The most basic of all rules about strategic choices -- strategic choices are the choices which pick objectives -- is to not make choices that shrink your choice space.
The most basic of all rules about tactical choices -- the choices that you make to achieve your objectives -- is that people do what they perceive to be in their best interest; if you want to alter their behaviour, you have to alter their perception of their best interest.
They thought they were following the first -- having all that oil would expand their choice space substantially -- although why they didn't look at the 'other energy storage and transport technology' end of things I have no idea. (Probably because they want to maintain the current social order in perpetuity; this is (along with using military force for commercial advantage) what dooms empires.)
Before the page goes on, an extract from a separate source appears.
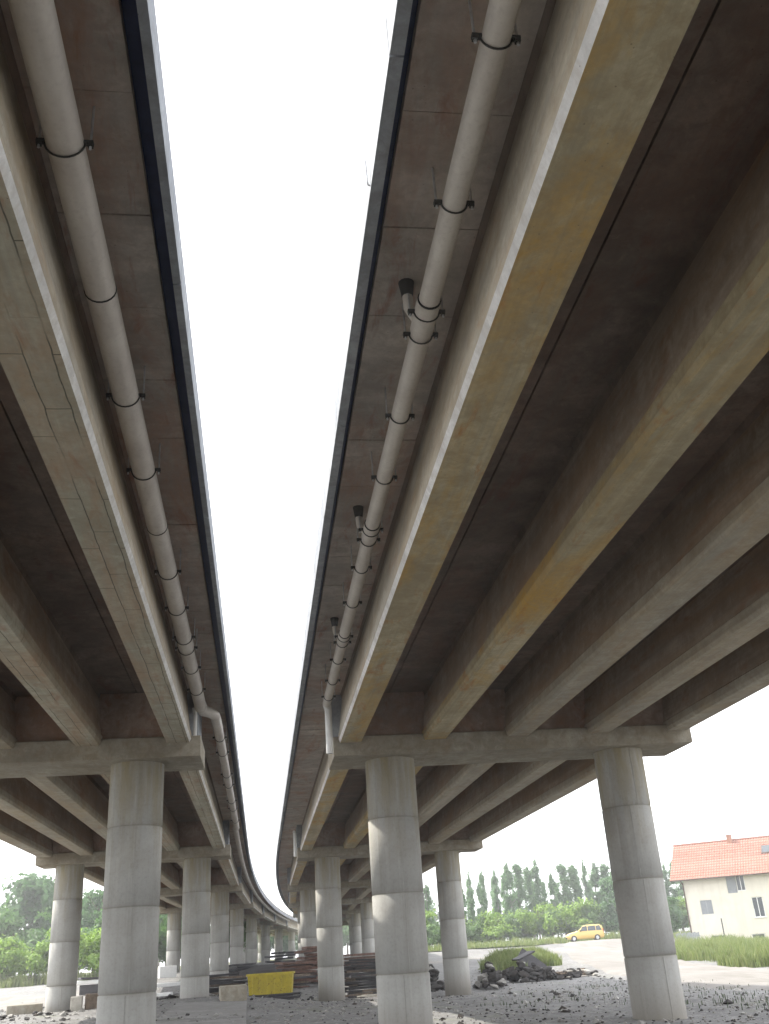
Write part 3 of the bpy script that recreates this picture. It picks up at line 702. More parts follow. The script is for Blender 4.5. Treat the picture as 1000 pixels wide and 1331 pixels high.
# ------------------------------------------------------------------ cars
def make_car(name, label, loc, rz, paint, estate=True):
    g = ground_z(loc[0], loc[1])
    root = tag(empty(name, (loc[0], loc[1], g+.06), rz), label, 'car', 'parked cars')
    L, Wd = 4.1, 1.7
    # body: lofted cross sections along x (front = +x)
    secs = [  # x, half width, z_bottom, z_belt, z_top, half width top
        (2.05, .60, .38, .62, .66, .50), (1.95, .74, .26, .70, .76, .62), (1.5, .83, .22, .84, .90, .70), (1.05, .85, .20, .92, .98, .74), (.75, .85, .20, .96, 1.06, .74),
        (.20, .85, .20, .98, 1.50, .62), (-.2, .85, .20, .98, 1.60, .63), (-1.0, .85, .20, .99, 1.63, .63), (-1.6, .84, .20, .99, 1.60, .62), (-1.90, .82, .24, .98, 1.42, .60), (-2.03, .76, .36, .92, 1.00, .62)]
    m = MB(); vs = []; fs = []; P = 12
    for (x, hw, zb, zbelt, zt, ht) in secs:
        h = [(0, zb), (hw*.9, zb), (hw, zb+.12), (hw, (zb+zbelt)/2), (hw*.97, zbelt), (ht, zt-.05), (ht*.85, zt), ]
        ring = h + [(-a, b) for a, b in reversed(h[1:])]
        P = len(ring)
        vs += [(x, a, b) for a, b in ring]
    for i in range(len(secs)-1):
        for k in range(P): fs.append((i*P+k, i*P+(k+1) % P, (i+1)*P+(k+1) % P, (i+1)*P+k))
    fs += [tuple(reversed(range(P))), tuple(range((len(secs)-1)*P, len(secs)*P))]
    m.add(vs, fs, True)
    body = m.build('body', paint, root)
    # side windows, windscreen, rear window as dark glass set just proud of the body
    for s in (-1, 1):
        for (x0, x1, t0, t1) in ((.52, -.25, .25, -.25), (-.32, -1.15, -.32, -1.15), (-1.22, -1.80, -1.22, -1.62)):
            g_ = MB()
            y0, y1 = s*.835, s*.665
            g_.add([(x0, y0, 1.01), (x1, y0, 1.01), (t1, y1, 1.50), (t0, y1, 1.46), (x0, y0-s*.03, 1.01), (x1, y0-s*.03, 1.01), (t1, y1-s*.03, 1.50), (t0, y1-s*.03, 1.46)],
                   [(0, 1, 2, 3), (7, 6, 5, 4), (0, 4, 5, 1), (1, 5, 6, 2), (2, 6, 7, 3), (3, 7, 4, 0)])
            g_.build('side_window', MAT['glass'], root)
        h = MB(); h.box(1.80, 1.99, s*.62-.13, s*.62+.13, .58, .74); h.build('headlight', MAT['lamp_white'], root, bevel=.03)
        h = MB(); h.box(-2.02, -1.92, s*.70-.08, s*.70+.08, .78, 1.15); h.build('tail_light', MAT['lamp_red'], root, bevel=.02)
        h = MB(); h.box(.42, .60, s*.86, s*1.0, .98, 1.12); h.build('mirror', MAT['rubber'], root, bevel=.02)
    g_ = MB(); g_.add([(.80, -.68, 1.08), (.80, .68, 1.08), (.28, .56, 1.49), (.28, -.56, 1.49), (.78, -.66, 1.03), (.78, .66, 1.03), (.25, .54, 1.44), (.25, -.54, 1.44)],
                      [(0, 1, 2, 3), (7, 6, 5, 4), (0, 4, 5, 1), (1, 5, 6, 2), (2, 6, 7, 3), (3, 7, 4, 0)]); g_.build('windscreen', MAT['glass'], root)
    for s in (-1, 1):
        for x in (1.28, -1.25):
            t = MB(); t.tube([(x, s*.66, .30), (x, s*.70, .30), (x, s*.86, .30), (x, s*.88, .30)], [.27, .31, .31, .28], 18); tyre = None
            wroot = t.build('wheel', MAT['rubber'], root)
            r = MB(); r.tube([(x, s*.87, .30), (x, s*.895, .30)], [.19, .17], 14); r.build('rim', MAT['zinc'], wroot)
    b = MB(); b.box(1.98, 2.08, -.62, .62, .30, .46); b.build('bumper', MAT['rubber'], root, bevel=.03)
    b = MB(); b.box(-2.08, -1.98, -.66, .66, .34, .52); b.build('bumper', MAT['rubber'], root, bevel=.03)
    if estate:
        for s in (-1, 1):
            b = MB(); b.tube([(0, s*.56, 1.61), (-.1, s*.56, 1.68), (-1.4, s*.56, 1.70), (-1.5, s*.56, 1.62)], .02, 6); b.build('roof_rail', MAT['rubber'], root)
    return root
make_car('parked_car', 'small yellow van-like car parked at the end of the pale road by the poplars', (35.2, 111.0), radians(168), MAT['car_yellow'])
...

The second, though, dear bright gods -- it would have been so easy to make things better for Iraqis, to have planned for it, to have the plan and the cash in place, so that it would be obvious to any Iraqi that yeah, they were better off. But that would be admitting that the opinions of others matter, and the the whole world is isn't composed of their slaves, for the Thugs; it would involve spending money on non-American infidels, for the Theocrats; and it would involve somebody else getting something, anything, instead of them, for the Thieves.
Posted by: | Sep 19, 2004 at 01:34 PM
Shorter Everyone: There Is No "Course" To Stay.